Pelayanan (Acts of Service): Tindakan nyata yang membantu meringankan beban pasangan.
Menerima Hadiah (Receiving Gifts): Simbol visual dari cinta dan perhatian.
Waktu Berkualitas (Quality Time): Memberikan perhatian penuh tanpa gangguan.
Sentuhan Fisik (Physical Touch): Kontak fisik seperti berpegangan tangan, pelukan, dan lainnya.
Dari sudut pandang ini, preferensi terhadap "aksi manis" (yang bisa masuk dalam kategori Pelayanan atau Menerima Hadiah) versus "kata-kata manis" (Kata-kata Penegasan) lebih bersifat individual daripada didikte oleh gender. Seseorang, baik pria maupun wanita, yang bahasa cinta utamanya adalah Pelayanan akan lebih menghargai pasangan yang membantunya mengerjakan tugas rumah tangga daripada pasangan yang hanya mengucapkan "Aku cinta kamu" berulang kali.
Peran Gender dan Sosialisasi
Meskipun preferensi bersifat individual, tidak dapat dipungkiri bahwa sosialisasi gender turut membentuk cara kita mengekspresikan dan mengharapkan kasih sayang. Secara tradisional, pria seringkali didorong untuk menjadi "penyedia" dan "pelindung," peran yang menekankan pada tindakan nyata. Sebaliknya, wanita seringkali lebih didorong untuk menjadi komunikator emosional dalam hubungan, yang membuat mereka tampak lebih menghargai ekspresi verbal.
Penelitian dalam ilmu komunikasi juga menunjukkan adanya perbedaan gaya komunikasi antar gender secara umum. Wanita cenderung lebih sering menggunakan bahasa untuk membangun hubungan dan keintiman, sementara pria cenderung menggunakan bahasa untuk menyampaikan informasi atau menyelesaikan masalah. Perbedaan ini dapat menyebabkan kesalahpahaman, di mana seorang pria mungkin merasa telah menunjukkan cintanya dengan memperbaiki mobil pasangannya (aksi), sementara pasangannya merasa diabaikan karena kurangnya komunikasi verbal yang mesra (kata-kata).
Menemukan Keseimbangan yang Tepat
Pada akhirnya, hubungan yang sehat membutuhkan keseimbangan antara kata-kata dan tindakan.

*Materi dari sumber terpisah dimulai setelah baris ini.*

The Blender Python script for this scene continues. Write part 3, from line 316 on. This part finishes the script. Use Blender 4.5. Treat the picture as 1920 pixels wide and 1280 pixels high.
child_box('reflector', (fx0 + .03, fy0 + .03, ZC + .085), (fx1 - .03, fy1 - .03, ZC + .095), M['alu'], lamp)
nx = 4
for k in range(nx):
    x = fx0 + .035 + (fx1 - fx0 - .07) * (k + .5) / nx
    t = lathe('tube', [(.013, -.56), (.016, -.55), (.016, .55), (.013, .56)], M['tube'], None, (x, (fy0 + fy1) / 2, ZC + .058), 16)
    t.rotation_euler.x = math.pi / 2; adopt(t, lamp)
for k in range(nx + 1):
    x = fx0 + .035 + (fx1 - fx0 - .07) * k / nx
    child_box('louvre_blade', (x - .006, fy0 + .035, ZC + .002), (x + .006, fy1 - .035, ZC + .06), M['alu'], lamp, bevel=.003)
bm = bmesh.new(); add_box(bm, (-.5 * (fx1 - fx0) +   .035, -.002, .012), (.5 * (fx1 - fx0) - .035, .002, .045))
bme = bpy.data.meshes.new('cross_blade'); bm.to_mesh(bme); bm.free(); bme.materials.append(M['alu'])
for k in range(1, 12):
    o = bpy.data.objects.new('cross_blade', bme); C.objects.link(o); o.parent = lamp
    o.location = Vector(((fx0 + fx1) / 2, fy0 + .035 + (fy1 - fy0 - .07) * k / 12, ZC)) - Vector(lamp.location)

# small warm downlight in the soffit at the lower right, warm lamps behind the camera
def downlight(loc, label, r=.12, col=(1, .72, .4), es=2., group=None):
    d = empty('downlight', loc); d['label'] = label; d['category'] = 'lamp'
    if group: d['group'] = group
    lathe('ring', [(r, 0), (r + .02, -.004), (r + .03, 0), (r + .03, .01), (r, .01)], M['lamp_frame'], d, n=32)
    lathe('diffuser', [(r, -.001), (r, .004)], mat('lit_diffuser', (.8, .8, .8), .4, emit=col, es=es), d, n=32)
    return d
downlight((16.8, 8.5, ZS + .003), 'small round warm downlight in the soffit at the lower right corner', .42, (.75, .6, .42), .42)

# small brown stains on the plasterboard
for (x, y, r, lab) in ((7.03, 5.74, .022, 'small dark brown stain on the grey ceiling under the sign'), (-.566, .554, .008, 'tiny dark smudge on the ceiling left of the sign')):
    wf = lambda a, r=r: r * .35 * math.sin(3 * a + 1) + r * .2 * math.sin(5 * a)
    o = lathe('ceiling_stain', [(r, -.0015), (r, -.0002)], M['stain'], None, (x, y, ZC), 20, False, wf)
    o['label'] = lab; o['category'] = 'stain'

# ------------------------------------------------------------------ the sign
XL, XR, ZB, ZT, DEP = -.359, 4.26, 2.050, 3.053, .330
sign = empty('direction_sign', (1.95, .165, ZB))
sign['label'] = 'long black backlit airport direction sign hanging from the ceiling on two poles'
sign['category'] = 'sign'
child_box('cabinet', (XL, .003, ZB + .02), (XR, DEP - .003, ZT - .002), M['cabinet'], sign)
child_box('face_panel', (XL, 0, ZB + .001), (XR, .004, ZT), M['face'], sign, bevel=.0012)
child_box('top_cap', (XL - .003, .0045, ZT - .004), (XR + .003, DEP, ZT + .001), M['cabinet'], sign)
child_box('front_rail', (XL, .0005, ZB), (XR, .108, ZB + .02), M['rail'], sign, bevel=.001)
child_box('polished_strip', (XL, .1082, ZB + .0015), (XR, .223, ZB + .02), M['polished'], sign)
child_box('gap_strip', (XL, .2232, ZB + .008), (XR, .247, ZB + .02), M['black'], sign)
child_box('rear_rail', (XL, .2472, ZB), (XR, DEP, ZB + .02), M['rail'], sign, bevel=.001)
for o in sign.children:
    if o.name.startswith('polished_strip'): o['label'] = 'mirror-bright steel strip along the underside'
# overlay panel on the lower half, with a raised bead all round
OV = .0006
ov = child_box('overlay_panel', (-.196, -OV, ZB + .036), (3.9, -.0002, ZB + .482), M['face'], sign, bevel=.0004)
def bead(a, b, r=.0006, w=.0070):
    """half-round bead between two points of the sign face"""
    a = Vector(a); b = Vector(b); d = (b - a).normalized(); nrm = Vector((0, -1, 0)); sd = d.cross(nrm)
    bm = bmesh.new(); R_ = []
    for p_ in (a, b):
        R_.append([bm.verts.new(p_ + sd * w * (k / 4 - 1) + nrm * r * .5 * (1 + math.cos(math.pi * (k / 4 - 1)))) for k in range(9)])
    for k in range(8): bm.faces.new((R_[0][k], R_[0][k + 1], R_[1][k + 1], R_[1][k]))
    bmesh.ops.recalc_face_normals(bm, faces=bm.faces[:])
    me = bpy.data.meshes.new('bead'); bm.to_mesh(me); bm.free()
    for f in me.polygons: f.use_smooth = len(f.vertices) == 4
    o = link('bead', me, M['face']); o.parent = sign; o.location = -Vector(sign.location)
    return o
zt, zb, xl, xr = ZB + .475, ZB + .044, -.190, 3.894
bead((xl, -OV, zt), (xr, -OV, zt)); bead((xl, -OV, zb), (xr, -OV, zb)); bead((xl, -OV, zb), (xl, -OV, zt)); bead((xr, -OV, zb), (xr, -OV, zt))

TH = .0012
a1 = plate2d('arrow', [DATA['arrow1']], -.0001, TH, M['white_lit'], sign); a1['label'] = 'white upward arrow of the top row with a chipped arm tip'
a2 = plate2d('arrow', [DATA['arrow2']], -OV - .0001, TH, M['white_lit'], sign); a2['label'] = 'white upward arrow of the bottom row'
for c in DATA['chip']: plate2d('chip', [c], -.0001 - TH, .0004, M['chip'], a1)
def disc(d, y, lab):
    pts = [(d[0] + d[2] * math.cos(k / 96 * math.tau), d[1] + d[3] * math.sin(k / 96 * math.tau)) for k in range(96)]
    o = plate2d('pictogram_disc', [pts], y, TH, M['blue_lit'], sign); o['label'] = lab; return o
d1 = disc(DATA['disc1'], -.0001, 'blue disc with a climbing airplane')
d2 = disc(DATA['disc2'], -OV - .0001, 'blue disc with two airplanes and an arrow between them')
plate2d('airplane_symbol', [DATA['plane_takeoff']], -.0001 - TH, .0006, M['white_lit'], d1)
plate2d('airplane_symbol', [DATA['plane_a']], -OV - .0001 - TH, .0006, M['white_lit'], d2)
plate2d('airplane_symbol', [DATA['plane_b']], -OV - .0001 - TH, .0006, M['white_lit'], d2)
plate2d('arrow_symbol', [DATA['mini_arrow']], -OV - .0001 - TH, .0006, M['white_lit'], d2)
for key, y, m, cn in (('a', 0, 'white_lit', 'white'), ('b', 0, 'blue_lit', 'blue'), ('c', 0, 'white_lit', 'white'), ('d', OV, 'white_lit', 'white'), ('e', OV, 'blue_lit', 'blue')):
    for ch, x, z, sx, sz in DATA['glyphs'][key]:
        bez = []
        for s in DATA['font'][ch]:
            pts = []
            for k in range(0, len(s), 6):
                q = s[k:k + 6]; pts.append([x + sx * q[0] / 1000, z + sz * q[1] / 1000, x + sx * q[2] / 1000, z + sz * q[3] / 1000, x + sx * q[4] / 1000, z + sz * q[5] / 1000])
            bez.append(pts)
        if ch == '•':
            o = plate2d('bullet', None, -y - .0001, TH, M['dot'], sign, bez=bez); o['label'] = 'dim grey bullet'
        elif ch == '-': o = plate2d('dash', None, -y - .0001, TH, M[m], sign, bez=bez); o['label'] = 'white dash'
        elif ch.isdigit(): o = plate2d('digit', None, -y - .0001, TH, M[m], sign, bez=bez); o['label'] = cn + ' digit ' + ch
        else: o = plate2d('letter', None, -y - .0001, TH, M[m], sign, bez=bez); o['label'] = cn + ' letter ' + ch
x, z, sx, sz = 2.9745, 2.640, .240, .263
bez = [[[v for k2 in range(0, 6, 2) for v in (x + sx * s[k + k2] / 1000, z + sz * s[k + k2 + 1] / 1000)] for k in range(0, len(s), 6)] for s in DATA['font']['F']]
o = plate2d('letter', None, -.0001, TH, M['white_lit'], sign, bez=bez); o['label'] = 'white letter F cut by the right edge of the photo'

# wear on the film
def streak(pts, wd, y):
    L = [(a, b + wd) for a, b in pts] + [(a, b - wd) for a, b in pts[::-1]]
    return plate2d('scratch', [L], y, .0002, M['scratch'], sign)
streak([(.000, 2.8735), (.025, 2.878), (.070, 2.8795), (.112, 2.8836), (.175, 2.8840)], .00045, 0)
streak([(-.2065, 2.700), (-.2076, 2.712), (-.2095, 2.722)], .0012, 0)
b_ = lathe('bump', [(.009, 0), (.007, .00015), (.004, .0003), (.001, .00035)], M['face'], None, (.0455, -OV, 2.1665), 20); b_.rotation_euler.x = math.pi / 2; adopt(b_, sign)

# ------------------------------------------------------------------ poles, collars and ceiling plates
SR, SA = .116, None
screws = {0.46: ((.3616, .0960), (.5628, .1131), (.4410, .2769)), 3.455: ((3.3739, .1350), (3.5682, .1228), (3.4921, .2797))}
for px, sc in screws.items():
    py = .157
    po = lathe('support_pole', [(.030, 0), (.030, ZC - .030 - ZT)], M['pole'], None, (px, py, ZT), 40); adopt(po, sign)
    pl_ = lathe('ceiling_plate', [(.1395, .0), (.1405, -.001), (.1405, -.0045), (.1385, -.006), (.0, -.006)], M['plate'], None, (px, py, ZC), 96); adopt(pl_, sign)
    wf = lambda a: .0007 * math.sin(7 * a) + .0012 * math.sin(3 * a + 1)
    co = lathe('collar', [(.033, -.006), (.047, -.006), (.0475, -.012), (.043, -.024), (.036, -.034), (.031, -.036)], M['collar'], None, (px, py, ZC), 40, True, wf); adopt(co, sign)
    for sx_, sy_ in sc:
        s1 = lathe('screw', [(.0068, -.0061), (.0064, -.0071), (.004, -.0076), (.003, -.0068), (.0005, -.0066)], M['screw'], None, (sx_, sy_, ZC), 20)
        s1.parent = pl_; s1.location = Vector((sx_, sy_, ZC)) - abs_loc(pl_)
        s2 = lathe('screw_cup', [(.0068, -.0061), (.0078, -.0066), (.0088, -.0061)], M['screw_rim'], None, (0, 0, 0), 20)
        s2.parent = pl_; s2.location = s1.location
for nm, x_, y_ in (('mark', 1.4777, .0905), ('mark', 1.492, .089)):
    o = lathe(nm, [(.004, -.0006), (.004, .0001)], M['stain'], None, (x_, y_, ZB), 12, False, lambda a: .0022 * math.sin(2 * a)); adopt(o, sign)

Kata-kata manis tanpa didukung oleh tindakan nyata akan terasa hampa dan tidak tulus. Sebaliknya, tindakan nyata tanpa adanya penegasan verbal bisa menimbulkan keraguan dan ketidakamanan emosional.
Studi-studi menunjukkan bahwa pasangan yang paling bahagia adalah mereka yang mampu memahami dan beradaptasi dengan bahasa cinta pasangannya, sambil tetap mengekspresikan cinta dengan cara yang otentik bagi diri mereka sendiri. Komunikasi yang terbuka menjadi kunci. Alih-alih berasumsi berdasarkan stereotip gender, bertanya langsung kepada pasangan mengenai apa yang membuatnya merasa dicintai adalah pendekatan yang jauh lebih efektif.
Kesimpulannya, pertanyaan mengenai siapa yang lebih menyukai aksi manis daripada kata-kata manis tidak memiliki jawaban yang pasti berdasarkan gender. Preferensi ini lebih ditentukan oleh kepribadian unik, latar belakang, dan "bahasa cinta" masing-masing individu. Daripada terjebak dalam generalisasi, fokus pada pemahaman dan pemenuhan kebutuhan emosional pasangan secara spesifik akan membangun fondasi hubungan yang lebih kuat dan memuaskan bagi kedua belah pihak.
Sumber: Who Favor Sweet Actions over Sweet Words More – Females or Males? (2025), Journal of Social Psychology & Communication Studies.